Cape Town – Government will in the course of 2017 establish an infrastructure fund, managed by a technical unit in National Treasury to assist state departments which undertake large infrastructure projects with cost analysis and budgeting processes. 

At a briefing to Parliament’s two standing committees, Ian Stuart, chief director of fiscal policy at National Treasury responded to a question of why government keeps on borrowing money if there’s such significant underspending on infrastructure projects for example. 

Stuart pointed out that under-spending is around R6bn, which is a significant amount, but actually a small share compared to an annual budget of over R1trn. 

“Underspending is an issue that National Treasury takes very seriously and therefore we will introduce an infrastructure fund of sorts. Through this fund, we propose a new budgeting facility for multi-year infrastructure projects – partly to respond to persistent underspending in infrastructure, but also in part to respond to the issue of the low levels of maintenance of existing infrastructure, which is different to building a new project.” 

READ: Underspending of more than R4bn expected in current year

Stuart said maintenance of existing infrastructure has been neglected although it is “hugely important”, as it extends the life of an asset. 

“In addition, maintenance, create ongoing employment and in general it doesn’t require the same highly technically skilled type labour as with entirely new infrastructure projects. In our view it’s a no-brainer that we should spend more on maintenance.” 

The pace of infrastructure spending in South Africa has been “an issue” in South Africa for some time now, Stuart said. “Budgets for infrastructure spending have expanded rapidly since the mid-2000s, but the ability to spend this money hasn’t caught up with the budgets.” 

He pointed out though that infrastructure spending is a complex issue. “The reality is getting a project up and running require pre-feasibility and feasibility studies even before you start building a new asset.” 

READ: Govt budgets R987bn for infrastructure spending 

What National Treasury’s new technical team that is to work with infrastructure budgets will do is do cost-benefit analysis of projects, such as working out what the discount rates will be.

“That will address the fact that large projects take up to 10 years to complete, whereas government only budgets over a three-year cycle. You need a process to budget over the life cycle of the project.”

Improved primary deficit 

National Treasury was  of the view that South Africa’s overall fiscal numbers are positive, given the current circumstances of lower tax collection and subdued economic growth. 

“One of the key measures of fiscal sustainability,” Stuart said, “namely our primary deficit has been improving. This is significant, as it is a determinant of our debt to GDP ratio over time and it increases the likelihood that debt as a percentage of GDP will stabilise.” 

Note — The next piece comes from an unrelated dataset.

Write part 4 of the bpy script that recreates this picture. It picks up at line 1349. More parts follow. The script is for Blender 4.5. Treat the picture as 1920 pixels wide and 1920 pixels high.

READ: Trade deficit improves by R9bn - SARS 

When government raises taxes or reduce the spending ceiling it impacts on the primary deficit. “We believe this deficit is going to narrow again this year and there’s a good chance that we could get into surplus by the next fiscal year. We had a surplus last before the great recession in 2008/09 and if we can get there it would be a huge boost to our credit worthiness,” Stuart said. 

He called the narrowing of the primary deficit “an important milestone”. 

“That means our debt to GDP issue will become less pressing.” 

This is positive, as ratings agencies are particularly concerned about debt stabilisation. On the domestic front, the debt outlook has a direct impact on the exchange rate and interest rates, while it also influences investor opinion.